Monday, January 7, 2008

Thinking Big

The idea of climbing Mount Everest came to us slowly. In the years after we finally scaled Aconcagua, we kept looking around the globe for new challenges. We didn’t have a checklist or a specific dream we were looking to fulfill, we just never felt like we were finished. Along the way, we’d picked up the idea of finishing the seven summits, the highest points on each of the continents. In addition to Denali and Aconcagua, we’d completed Kilimanjaro in Africa and Elbrus in Russia. There was one glaring exception, which happened to be the highest in the world.

Erik and I got together in May of 2000 to try and find the next adventure. We both agreed we’d accomplished some big things, but now we wanted to do something outrageous, something no one thought we could finish. This time, there was no doubt as to where we’d go. There was only one place, one peak, one summit that would satisfy us-- Everest.

Of course we were familiar with the mountain. As climbers we’d read all the books and seen all the movies. We had friends and acquaintances who’d tried the mountain and even a few that
had made it to the top. But could we realistically give it a go?

We poured ourselves into the task of learning more about it. We talked about all the technical and logistical difficulties we’d face, along with problems we probably hadn’t even thought of that were bound to pop up. In the end, we decided we wouldn’t be able to forgive ourselves if we didn’t at least give it a try.

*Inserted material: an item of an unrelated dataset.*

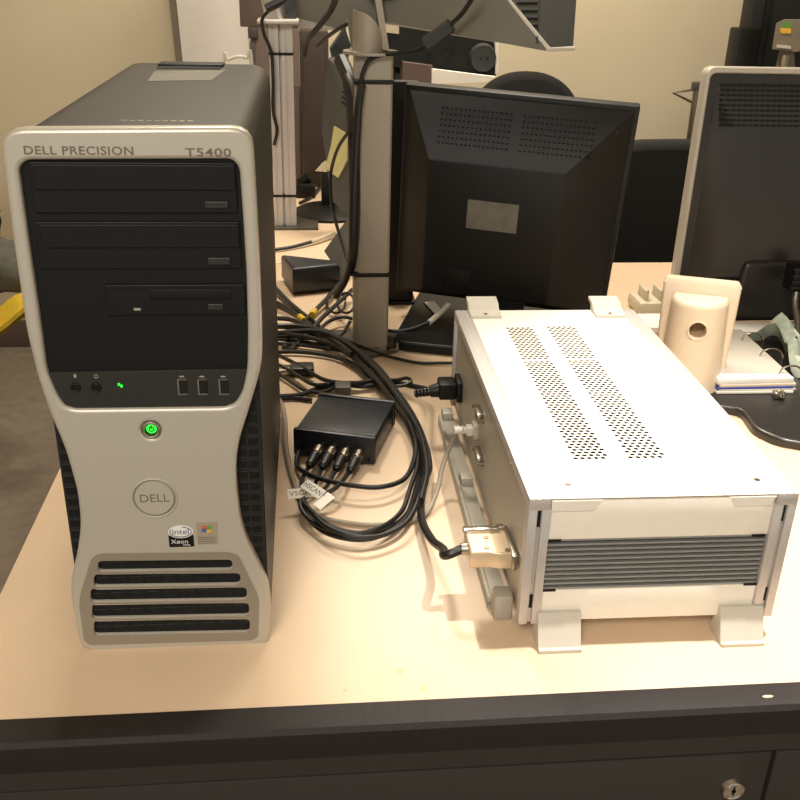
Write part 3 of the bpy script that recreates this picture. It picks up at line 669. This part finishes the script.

To embark upon an Everest expedition is a massively expensive undertaking. Flights, gear, Sherpa assistance, and especially permits from the Nepali government are all heavy costs. Just to get there and back would cost more than most families spend on a home. We knew that in order to raise the kind of sponsorship money we’d need, we’d have to go public with our goal.

We also knew the moment we did, there would be no shortage of people telling us it was a bad idea, and we weren’t disappointed.

Within a matter of days, a small army of outspoken doubters came out of the woodwork. Many well-known Everest experts went on the record saying it was foolish and dangerous to try to take a blind man to the world’s highest point. Many suggested, either subtly or directly, that Erik would almost certainly die, and possibly the rest of the team as well. They said we didn’t realize what we were in for and, while we’d had some success, this would be impossible. They pointed out most sighted climbers couldn’t make it to the top. They went on and on, publicly and privately. Erik and I must have heard a thousand reasons why it wouldn’t work. We listened to their concerns, but we didn’t agree. After all we’d been through together, there just wasn’t room for their disbelief. They were experts on Everest, but they weren’t experts
on us.

Because we believed in ourselves, we found others who believed in us, too. It began with our families and friends, who pitched in from the start with emotional support and encouragement.
From there, it spread to others who heard about our ambitions. One by one, climbers signed on to be a part of our team. Major sponsors, some of whom had never worked with us before, lined
up behind us. Many had never funded a climbing expedition, but they pledged their money to help us do the impossible.

In the end, I think the support we got from everyone who helped us was worth much more than the money and gear they gave. We didn’t want to rest on our past success. To go further and higher, we needed to surround ourselves with people who weren’t afraid to do something that seemed impossible. They shared our vision to send a blind man to the top of the world.

We’d set a huge goal for ourselves, and if we were going to fail, it was going to be on the way to the top of the world, not at home thinking about it.